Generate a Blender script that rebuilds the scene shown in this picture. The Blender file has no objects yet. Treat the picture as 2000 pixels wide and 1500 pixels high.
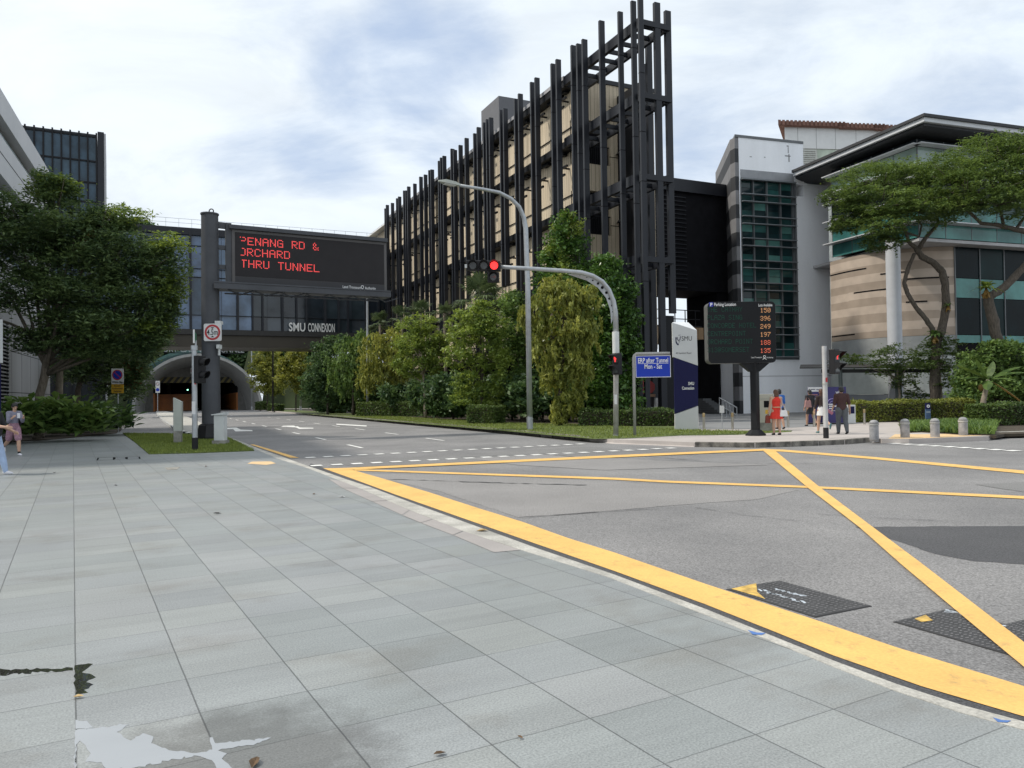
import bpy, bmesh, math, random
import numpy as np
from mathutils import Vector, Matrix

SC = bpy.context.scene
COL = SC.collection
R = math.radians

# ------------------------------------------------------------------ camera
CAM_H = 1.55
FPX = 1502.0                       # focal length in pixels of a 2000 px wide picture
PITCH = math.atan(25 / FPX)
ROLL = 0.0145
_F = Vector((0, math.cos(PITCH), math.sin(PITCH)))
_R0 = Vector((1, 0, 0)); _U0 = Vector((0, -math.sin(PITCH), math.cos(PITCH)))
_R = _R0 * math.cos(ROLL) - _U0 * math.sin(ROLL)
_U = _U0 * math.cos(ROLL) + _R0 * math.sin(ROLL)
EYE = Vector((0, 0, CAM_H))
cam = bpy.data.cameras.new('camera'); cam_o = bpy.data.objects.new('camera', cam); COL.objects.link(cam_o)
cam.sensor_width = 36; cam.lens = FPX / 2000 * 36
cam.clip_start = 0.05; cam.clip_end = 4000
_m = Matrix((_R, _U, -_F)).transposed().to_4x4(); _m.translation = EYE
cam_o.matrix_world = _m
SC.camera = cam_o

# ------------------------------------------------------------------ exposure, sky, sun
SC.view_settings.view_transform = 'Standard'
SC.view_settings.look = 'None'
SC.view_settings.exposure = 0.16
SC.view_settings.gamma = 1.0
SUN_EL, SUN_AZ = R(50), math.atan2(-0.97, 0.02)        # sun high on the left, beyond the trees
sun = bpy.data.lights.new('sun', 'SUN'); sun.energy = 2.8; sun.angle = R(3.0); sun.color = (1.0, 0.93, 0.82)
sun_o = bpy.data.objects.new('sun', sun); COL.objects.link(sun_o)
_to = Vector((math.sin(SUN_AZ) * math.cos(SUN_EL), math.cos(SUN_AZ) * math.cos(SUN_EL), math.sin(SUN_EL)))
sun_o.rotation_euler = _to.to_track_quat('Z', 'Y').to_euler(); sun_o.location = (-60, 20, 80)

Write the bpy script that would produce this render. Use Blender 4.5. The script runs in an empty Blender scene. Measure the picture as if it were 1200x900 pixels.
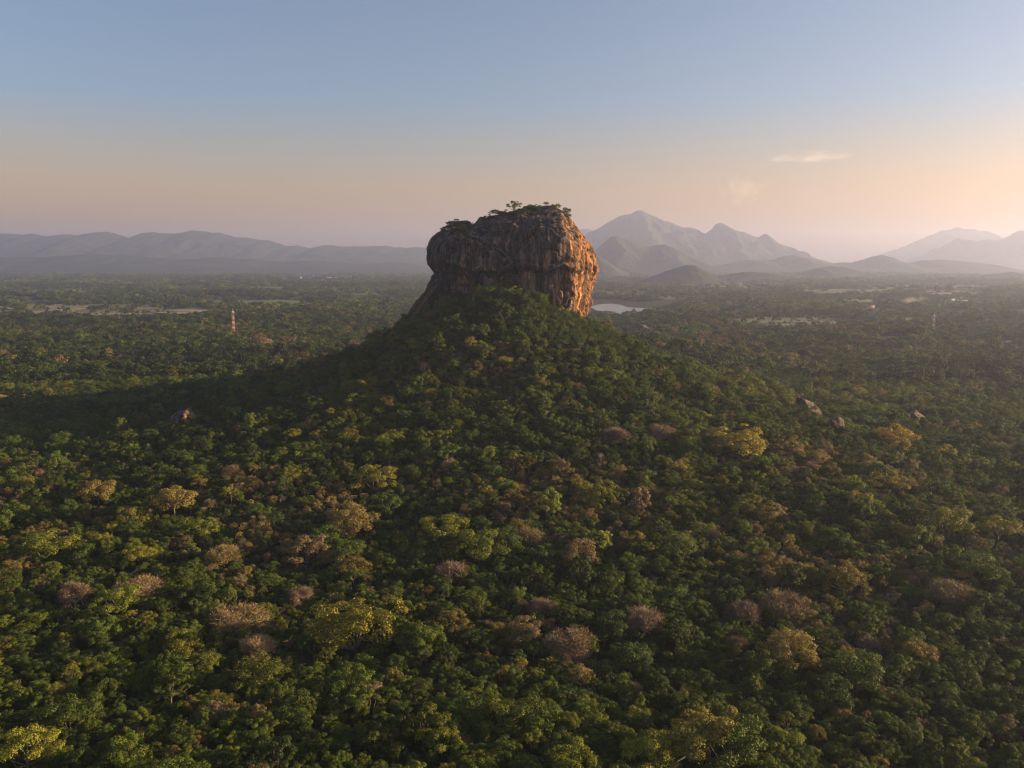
━━━
GIVEN INSTRUCTION
From the records above, pull out every line containing the word "Blender".

EXERCISE RESULT
Generate a Blender script that rebuilds the scene shown in this picture. The Blender file has no objects yet. Treat the picture as 2000 pixels wide and 1500 pixels high.
Write the bpy script that would produce this render. Use Blender 4.5. The script runs in an empty Blender scene. Measure the picture as if it were 1200x900 pixels.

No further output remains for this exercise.